Caso o eleitor receba a oferta, o crime de captação ilícita de sufrágio torna-se qualificado, não sendo necessário que se prove mais nada, pois apenas a prova do oferecimento de vantagem pessoal é suficiente, mesmo que o eleitor não venha a adquirir essa vantagem por motivo alheio a sua vontade, ou mesmo que se negue a aceitá-la por motivos éticos e morais.

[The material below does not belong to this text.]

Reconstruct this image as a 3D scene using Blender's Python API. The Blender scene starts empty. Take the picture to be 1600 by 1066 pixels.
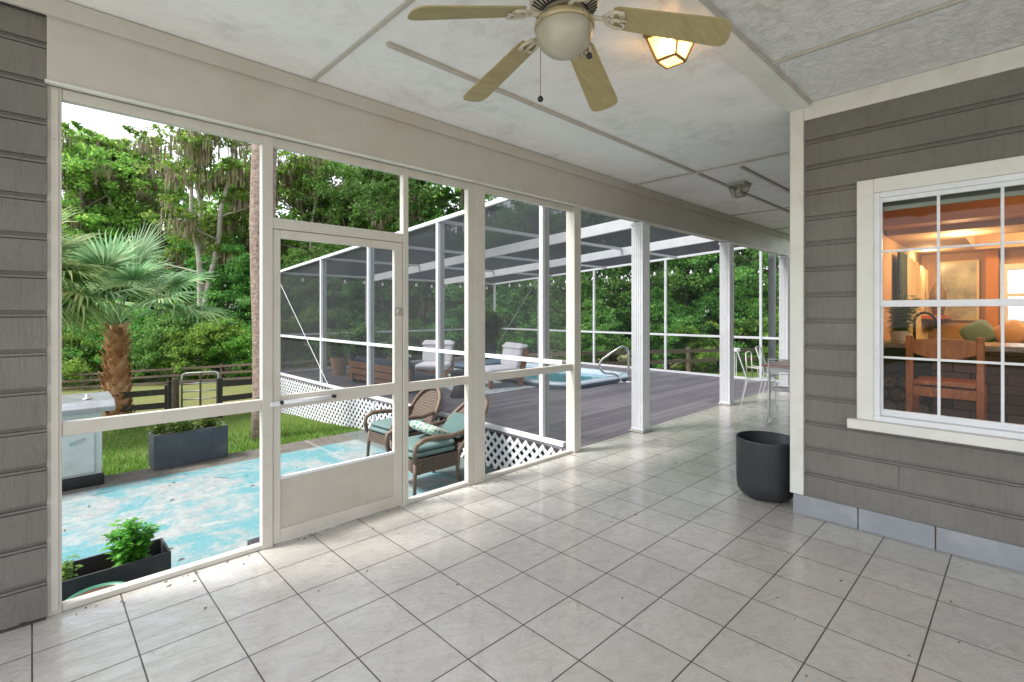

Ademais, essa vantagem que configura a captação de sufrágio é a individualizada, não se confundindo com as promessas corriqueiras de época de eleição, ou seja, aquelas feitas em palanques, ou outros meios, para um número indeterminado de pessoas, como por exemplo, a promessa de construção de escolas e hospitais na região. É requisito indispensável que o proveito da vantagem seja para pessoas determinadas ou determináveis, não podendo ser este limite ultrapassado para a incidência do crime. É este o entendimento do Mestre Adriano Soares da Costa (2002, in: jus navigandi), ipsis litteris:

...não se pode colocar em um mesmo patamar as promessas, feitas em campanha, de construção de escolas, calçamentos de rua etc., que são legítimas e dizem respeito à justa aspiração da comunidade de eleitores, com as promessas de vantagem de natureza privada, ainda que seja para uma igreja ou denominação religiosa (que é pessoa jurídica privada, ainda que venha a representar uma comunidade de fiéis e se proponha a defender interesses públicos), com a finalidade de obtenção de apoio político e de captação de votos.

Assim sendo, para a conformação do crime de captação de sufrágio, faz-se necessário a prática de uma ação típica, como doar uma dentadura; a existência de uma pessoa física, que é o eleitor que recebe a dentadura, por exemplo; e o resultado a que aspira o candidato, qual seja, comprar o voto.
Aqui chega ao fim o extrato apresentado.